Problem to work on: Where a line contains the string "scene", copy that line.

--------------------------------

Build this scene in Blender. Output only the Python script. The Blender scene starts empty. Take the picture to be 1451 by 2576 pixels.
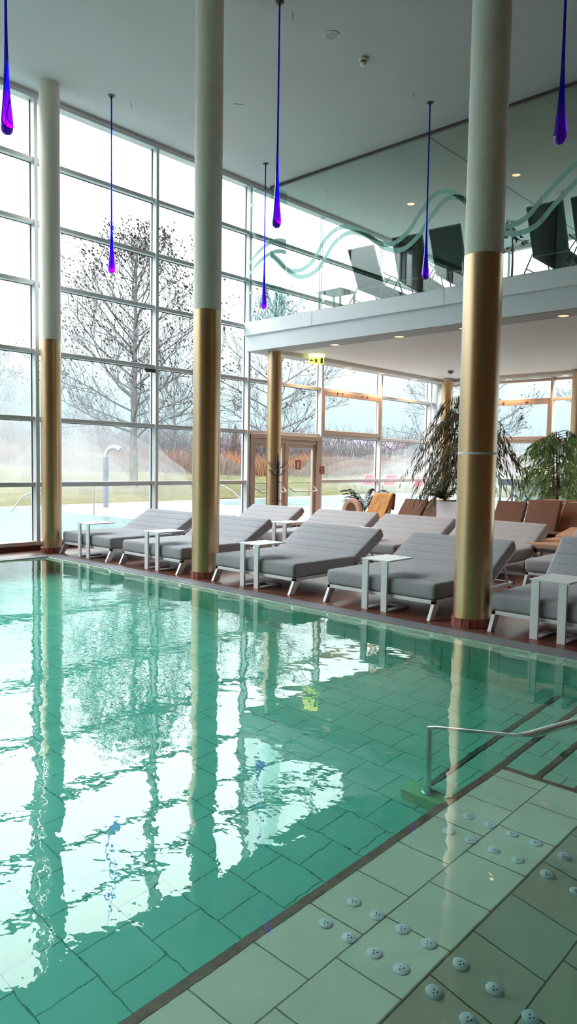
import bpy, bmesh, math, random
from mathutils import Vector, Matrix, noise as mnoise
PI = math.pi
R = math.radians
S = bpy.context.scene
COL = S.collection

# ---------------------------------------------------------------- helpers
def lin(c):
    return tuple(((v / 255) / 12.92 if v / 255 <= 0.04045 else ((v / 255 + 0.055) / 1.055) ** 2.4) for v in c)

class MB:
    def __init__(s):
        s.v = []; s.f = []
    def add(s, vs, fs):
        n = len(s.v); s.v += [tuple(v) for v in vs]; s.f += [tuple(i + n for i in f) for f in fs]; return s
    def box(s, x0, x1, y0, y1, z0, z1):
        vs = [(x0, y0, z0), (x1, y0, z0), (x1, y1, z0), (x0, y1, z0), (x0, y0, z1), (x1, y0, z1), (x1, y1, z1), (x0, y1, z1)]
        return s.add(vs, [(0, 3, 2, 1), (4, 5, 6, 7), (0, 1, 5, 4), (1, 2, 6, 5), (2, 3, 7, 6), (3, 0, 4, 7)])
    def hexa(s, vs):
        return s.add(vs, [(0, 3, 2, 1), (4, 5, 6, 7), (0, 1, 5, 4), (1, 2, 6, 5), (2, 3, 7, 6), (3, 0, 4, 7)])
    def bar(s, a, b, w, h, up=(0, 0, 1)):
        a = Vector(a); b = Vector(b); d = (b - a).normalized(); u = Vector(up)
        r = d.cross(u)
        if r.length < 1e-4: r = d.cross(Vector((1, 0, 0)))
        r.normalize(); u = r.cross(d)
        vs = []
        for p in (a, b):
            for i, j in ((-1, -1), (1, -1), (1, 1), (-1, 1)):
                vs.append(p + r * i * w / 2 + u * j * h / 2)
        return s.add(vs, [(0, 3, 2, 1), (4, 5, 6, 7), (0, 1, 5, 4), (1, 2, 6, 5), (2, 3, 7, 6), (3, 0, 4, 7)])
    def tube(s, pts, r, n=10, cap=True):
        pts = [Vector(p) for p in pts]
        rs = r if isinstance(r, (list, tuple)) else [r] * len(pts)
        base = len(s.v); prev = None
        for i, p in enumerate(pts):
            d = (pts[min(i + 1, len(pts) - 1)] - pts[max(i - 1, 0)])
            if d.length < 1e-9: d = Vector((0, 0, 1))
            d.normalize()
            if prev is None:
                u = d.cross(Vector((0, 0, 1)))
                if u.length < 1e-3: u = Vector((1, 0, 0))
            else:
                u = prev - d * prev.dot(d)
            u.normalize(); prev = u; w = d.cross(u)
            for k in range(n):
                a = 2 * PI * k / n
                q = p + (u * math.cos(a) + w * math.sin(a)) * rs[i]
                s.v.append(tuple(q))
        for i in range(len(pts) - 1):
            for k in range(n):
                a = base + i * n + k; b = base + i * n + (k + 1) % n
                s.f.append((a, b, b + n, a + n))
        if cap:
            s.f.append(tuple(base + k for k in reversed(range(n))))
            s.f.append(tuple(base + (len(pts) - 1) * n + k for k in range(n)))
        return s
    def lathe(s, prof, cx=0, cy=0, n=32):
        base = len(s.v)
        for r, z in prof:
            for k in range(n):
                a = 2 * PI * k / n
                s.v.append((cx + r * math.cos(a), cy + r * math.sin(a), z))
        for i in range(len(prof) - 1):
            for k in range(n):
                a = base + i * n + k; b = base + i * n + (k + 1) % n
                s.f.append((a, b, b + n, a + n))
        s.f.append(tuple(base + k for k in reversed(range(n))))
        s.f.append(tuple(base + (len(prof) - 1) * n + k for k in range(n)))
        return s
    def prism(s, poly, h0, h1, axis='z'):
        n = len(poly); vs = []
        for h in (h0, h1):
            for a, b in poly:
                vs.append({'z': (a, b, h), 'y': (a, h, b), 'x': (h, a, b)}[axis])
        fs = [tuple(reversed(range(n))), tuple(range(n, 2 * n))]
        for k in range(n):
            fs.append((k, (k + 1) % n, n + (k + 1) % n, n + k))
        return s.add(vs, fs)
    def grid(s, xs, ys, zs, fn=None):
        """surface of a box with the given divisions, every vertex mapped by fn"""
        idx = {}
        def vid(i, j, k):
            key = (i, j, k)
            if key not in idx:
                p = Vector((xs[i], ys[j], zs[k]))
                s.v.append(tuple(fn(p) if fn else p)); idx[key] = len(s.v) - 1
            return idx[key]
        X, Y, Z = len(xs) - 1, len(ys) - 1, len(zs) - 1
        for i in range(X):
            for j in range(Y):
                s.f.append((vid(i, j, Z), vid(i + 1, j, Z), vid(i + 1, j + 1, Z), vid(i, j + 1, Z)))
                s.f.append((vid(i, j, 0), vid(i, j + 1, 0), vid(i + 1, j + 1, 0), vid(i + 1, j, 0)))
        for i in range(X):
            for k in range(Z):
                s.f.append((vid(i, 0, k), vid(i + 1, 0, k), vid(i + 1, 0, k + 1), vid(i, 0, k + 1)))
                s.f.append((vid(i, Y, k), vid(i, Y, k + 1), vid(i + 1, Y, k + 1), vid(i + 1, Y, k)))
        for j in range(Y):
            for k in range(Z):
                s.f.append((vid(0, j, k), vid(0, j, k + 1), vid(0, j + 1, k + 1), vid(0, j + 1, k)))
                s.f.append((vid(X, j, k), vid(X, j + 1, k), vid(X, j + 1, k + 1), vid(X, j, k + 1)))
        return s
    def build(s, name, mat, parent=None, smooth=35, bevel=0, recalc=True):
        me = bpy.data.meshes.new(name)
        me.from_pydata(s.v, [], s.f); me.update()
        if recalc:
            bm = bmesh.new(); bm.from_mesh(me)
            bmesh.ops.recalc_face_normals(bm, faces=bm.faces[:])
            bm.to_mesh(me); bm.free()
        if smooth:
            me.polygons.foreach_set('use_smooth', [True] * len(me.polygons))
            me.set_sharp_from_angle(angle=R(smooth))
        o = bpy.data.objects.new(name, me); COL.objects.link(o)
        me.materials.append(mat)
        if parent: o.parent = parent
        if bevel:
            b = o.modifiers.new('bevel', 'BEVEL'); b.width = bevel; b.segments = 2; b.limit_method = 'ANGLE'; b.angle_limit = R(40)
        return o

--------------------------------

Solution to this task:
Build this scene in Blender. Output only the Python script. The Blender scene starts empty. Take the picture to be 1451 by 2576 pixels.
S = bpy.context.scene